Türkische politische Analysten bemessen Erdoğans Betrugsquotienten auf etwa 5 Prozent – das kalkuliert alles ein, von aufgefüllten Wahlurnen, Schwindeleien der staatlichen Turkish Airlines beim Transport der Wahlurnen aus dem Ausland, verschwundenen Wahlurnen aus von der Opposition beherrschten Städten und Distrikten und so ziemlich alles, bei dem der Bürgermeister von Ankara seine Finger im Spiel hat. Im Fall der Wahl vom Sonntag scheint es so zu sein, dass Erdoğans AKP die Stimmen Hunderttausender Toter erhielt…

Angesichts der Geschichte an Betrug bei türkischen Wahlen ist es kein Schock, dass diese manipuliert wurde, besonders da vorher schon Gerüchte über ausgeklügelte Bemühungen zur Manipulation der Wahl umherschwirrten. (Denken Sie bei den Methoden an den Abgasbetrug von VW.)

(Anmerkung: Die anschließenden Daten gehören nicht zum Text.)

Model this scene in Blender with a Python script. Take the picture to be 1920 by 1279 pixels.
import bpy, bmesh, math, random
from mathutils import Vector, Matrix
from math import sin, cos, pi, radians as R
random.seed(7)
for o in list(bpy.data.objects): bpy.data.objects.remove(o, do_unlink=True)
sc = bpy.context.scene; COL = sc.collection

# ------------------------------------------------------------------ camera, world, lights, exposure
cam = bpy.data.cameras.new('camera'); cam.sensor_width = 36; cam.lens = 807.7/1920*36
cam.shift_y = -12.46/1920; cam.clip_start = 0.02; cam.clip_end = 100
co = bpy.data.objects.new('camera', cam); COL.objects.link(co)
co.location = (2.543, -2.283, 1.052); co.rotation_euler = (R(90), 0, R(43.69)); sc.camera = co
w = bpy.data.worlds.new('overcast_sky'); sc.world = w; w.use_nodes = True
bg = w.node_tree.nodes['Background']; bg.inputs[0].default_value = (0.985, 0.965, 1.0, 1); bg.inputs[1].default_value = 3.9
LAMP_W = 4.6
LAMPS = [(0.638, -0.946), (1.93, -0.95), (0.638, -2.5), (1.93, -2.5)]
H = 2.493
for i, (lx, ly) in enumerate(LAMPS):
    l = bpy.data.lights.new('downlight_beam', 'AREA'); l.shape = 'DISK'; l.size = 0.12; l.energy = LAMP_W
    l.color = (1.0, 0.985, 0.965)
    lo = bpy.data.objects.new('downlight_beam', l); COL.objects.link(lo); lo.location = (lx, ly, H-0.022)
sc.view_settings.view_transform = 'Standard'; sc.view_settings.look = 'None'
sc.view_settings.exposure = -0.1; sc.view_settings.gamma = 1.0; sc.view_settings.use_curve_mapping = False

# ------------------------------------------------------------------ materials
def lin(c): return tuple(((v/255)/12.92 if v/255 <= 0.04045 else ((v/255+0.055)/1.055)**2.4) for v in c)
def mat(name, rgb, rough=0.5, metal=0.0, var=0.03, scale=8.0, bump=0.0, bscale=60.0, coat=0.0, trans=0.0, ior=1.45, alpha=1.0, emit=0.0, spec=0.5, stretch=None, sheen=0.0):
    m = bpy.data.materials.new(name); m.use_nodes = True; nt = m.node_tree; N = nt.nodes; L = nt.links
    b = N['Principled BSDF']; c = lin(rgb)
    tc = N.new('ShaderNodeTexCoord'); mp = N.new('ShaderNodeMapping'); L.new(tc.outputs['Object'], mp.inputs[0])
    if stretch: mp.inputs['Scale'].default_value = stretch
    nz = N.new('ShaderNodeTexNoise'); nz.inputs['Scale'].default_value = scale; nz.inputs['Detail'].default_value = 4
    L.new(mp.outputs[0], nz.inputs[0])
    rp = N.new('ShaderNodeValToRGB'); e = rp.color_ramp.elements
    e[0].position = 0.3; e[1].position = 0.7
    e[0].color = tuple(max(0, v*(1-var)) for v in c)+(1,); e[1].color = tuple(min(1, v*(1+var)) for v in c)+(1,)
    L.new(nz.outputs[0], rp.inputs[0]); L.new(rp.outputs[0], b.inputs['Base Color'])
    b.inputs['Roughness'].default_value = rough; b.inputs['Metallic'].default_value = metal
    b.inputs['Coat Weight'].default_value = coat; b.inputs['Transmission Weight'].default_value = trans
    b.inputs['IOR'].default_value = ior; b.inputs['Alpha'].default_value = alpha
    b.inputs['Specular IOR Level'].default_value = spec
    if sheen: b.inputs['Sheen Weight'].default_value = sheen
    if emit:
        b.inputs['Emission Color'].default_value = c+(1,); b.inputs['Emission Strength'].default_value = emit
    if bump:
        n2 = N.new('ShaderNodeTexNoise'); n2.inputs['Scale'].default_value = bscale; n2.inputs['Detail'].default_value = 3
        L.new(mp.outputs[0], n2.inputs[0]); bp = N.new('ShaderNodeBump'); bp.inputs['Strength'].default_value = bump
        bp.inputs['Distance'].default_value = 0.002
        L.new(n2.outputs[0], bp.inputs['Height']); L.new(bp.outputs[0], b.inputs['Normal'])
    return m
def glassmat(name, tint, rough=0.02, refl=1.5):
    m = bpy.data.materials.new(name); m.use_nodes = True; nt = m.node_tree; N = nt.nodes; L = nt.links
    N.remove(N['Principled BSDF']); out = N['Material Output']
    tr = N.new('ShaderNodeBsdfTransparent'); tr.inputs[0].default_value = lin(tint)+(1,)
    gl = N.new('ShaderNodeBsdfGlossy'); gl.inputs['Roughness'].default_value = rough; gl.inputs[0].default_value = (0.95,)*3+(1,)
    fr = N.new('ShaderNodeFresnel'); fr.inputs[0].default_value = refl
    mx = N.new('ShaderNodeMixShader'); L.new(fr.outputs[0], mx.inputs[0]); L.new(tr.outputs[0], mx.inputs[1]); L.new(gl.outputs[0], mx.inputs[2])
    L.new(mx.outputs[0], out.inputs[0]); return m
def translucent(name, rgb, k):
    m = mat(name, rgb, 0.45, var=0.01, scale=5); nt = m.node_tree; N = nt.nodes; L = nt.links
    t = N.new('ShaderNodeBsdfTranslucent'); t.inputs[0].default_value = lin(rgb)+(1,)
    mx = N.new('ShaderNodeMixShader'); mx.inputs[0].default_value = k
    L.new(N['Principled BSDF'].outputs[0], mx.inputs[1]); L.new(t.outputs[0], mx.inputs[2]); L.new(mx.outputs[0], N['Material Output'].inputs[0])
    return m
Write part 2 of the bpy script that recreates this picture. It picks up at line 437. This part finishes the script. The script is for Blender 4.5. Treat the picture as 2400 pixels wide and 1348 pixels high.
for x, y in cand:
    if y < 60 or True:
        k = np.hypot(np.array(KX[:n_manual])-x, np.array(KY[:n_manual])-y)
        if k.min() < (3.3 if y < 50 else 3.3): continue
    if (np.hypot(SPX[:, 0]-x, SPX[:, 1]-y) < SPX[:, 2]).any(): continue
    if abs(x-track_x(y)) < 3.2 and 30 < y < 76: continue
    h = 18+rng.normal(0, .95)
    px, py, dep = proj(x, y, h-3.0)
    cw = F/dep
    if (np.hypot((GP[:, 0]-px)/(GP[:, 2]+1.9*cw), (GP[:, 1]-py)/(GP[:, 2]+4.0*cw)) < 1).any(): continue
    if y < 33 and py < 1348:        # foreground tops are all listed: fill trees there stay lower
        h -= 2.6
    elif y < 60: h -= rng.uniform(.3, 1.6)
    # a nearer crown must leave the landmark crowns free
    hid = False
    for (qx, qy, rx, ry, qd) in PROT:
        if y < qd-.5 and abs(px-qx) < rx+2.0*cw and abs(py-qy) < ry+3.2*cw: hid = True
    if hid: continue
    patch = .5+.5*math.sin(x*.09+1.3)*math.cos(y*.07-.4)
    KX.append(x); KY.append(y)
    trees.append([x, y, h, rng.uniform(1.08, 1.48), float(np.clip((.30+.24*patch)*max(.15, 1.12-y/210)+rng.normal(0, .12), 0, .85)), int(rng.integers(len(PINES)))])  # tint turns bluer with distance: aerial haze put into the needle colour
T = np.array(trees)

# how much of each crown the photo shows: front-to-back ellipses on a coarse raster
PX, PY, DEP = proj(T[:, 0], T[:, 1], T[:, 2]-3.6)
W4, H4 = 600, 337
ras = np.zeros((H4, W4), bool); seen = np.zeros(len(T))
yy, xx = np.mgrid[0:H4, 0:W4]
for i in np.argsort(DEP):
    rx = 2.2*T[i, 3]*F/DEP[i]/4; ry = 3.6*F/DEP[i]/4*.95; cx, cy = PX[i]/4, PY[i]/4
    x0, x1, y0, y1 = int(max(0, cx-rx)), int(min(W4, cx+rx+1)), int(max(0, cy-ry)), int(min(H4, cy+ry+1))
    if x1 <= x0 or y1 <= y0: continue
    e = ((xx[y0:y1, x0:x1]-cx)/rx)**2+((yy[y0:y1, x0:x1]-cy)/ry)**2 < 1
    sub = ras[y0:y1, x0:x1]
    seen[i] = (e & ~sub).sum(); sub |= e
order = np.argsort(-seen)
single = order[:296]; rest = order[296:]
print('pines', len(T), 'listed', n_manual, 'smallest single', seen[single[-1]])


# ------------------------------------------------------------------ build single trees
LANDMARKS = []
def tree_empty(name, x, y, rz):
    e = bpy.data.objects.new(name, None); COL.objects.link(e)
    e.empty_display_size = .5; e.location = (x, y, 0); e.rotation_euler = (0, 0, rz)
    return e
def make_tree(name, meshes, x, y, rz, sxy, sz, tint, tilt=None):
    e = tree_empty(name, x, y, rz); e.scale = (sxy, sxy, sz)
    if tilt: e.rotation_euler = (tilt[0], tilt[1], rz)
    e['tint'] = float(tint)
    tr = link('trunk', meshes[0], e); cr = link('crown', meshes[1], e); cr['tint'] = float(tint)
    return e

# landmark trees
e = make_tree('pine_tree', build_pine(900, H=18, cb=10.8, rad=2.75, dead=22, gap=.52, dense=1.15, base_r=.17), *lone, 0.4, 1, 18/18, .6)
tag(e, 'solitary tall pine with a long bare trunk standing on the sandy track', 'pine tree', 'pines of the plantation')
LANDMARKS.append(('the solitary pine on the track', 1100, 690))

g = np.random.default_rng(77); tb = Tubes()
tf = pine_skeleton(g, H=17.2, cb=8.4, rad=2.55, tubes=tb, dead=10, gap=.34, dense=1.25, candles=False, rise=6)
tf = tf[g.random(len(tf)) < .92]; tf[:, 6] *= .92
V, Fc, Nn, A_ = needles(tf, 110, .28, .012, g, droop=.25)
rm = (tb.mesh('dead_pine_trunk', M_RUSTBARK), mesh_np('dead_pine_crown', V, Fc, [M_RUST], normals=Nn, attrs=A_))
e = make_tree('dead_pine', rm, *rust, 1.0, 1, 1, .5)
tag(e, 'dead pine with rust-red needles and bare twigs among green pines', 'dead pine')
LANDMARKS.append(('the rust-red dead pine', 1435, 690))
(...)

Die Bürger der Türkei stehen jetzt vor der entscheidenden Frage, ob sie das Ergebnis dieser Wahl akzeptieren oder ablehnen sollen. Was wird obsiegen – die Angst vor Erdoğans Radikalität oder Wut angesichts des Schwindels? Sollten die Türken Widerstand leisten, werden sie sich leider, weil sein Staatsstreich über die Wahl den demokratischen Weg abgeriegelt hat, veranlasst sehen das auf nicht demokratische Weise zu tun.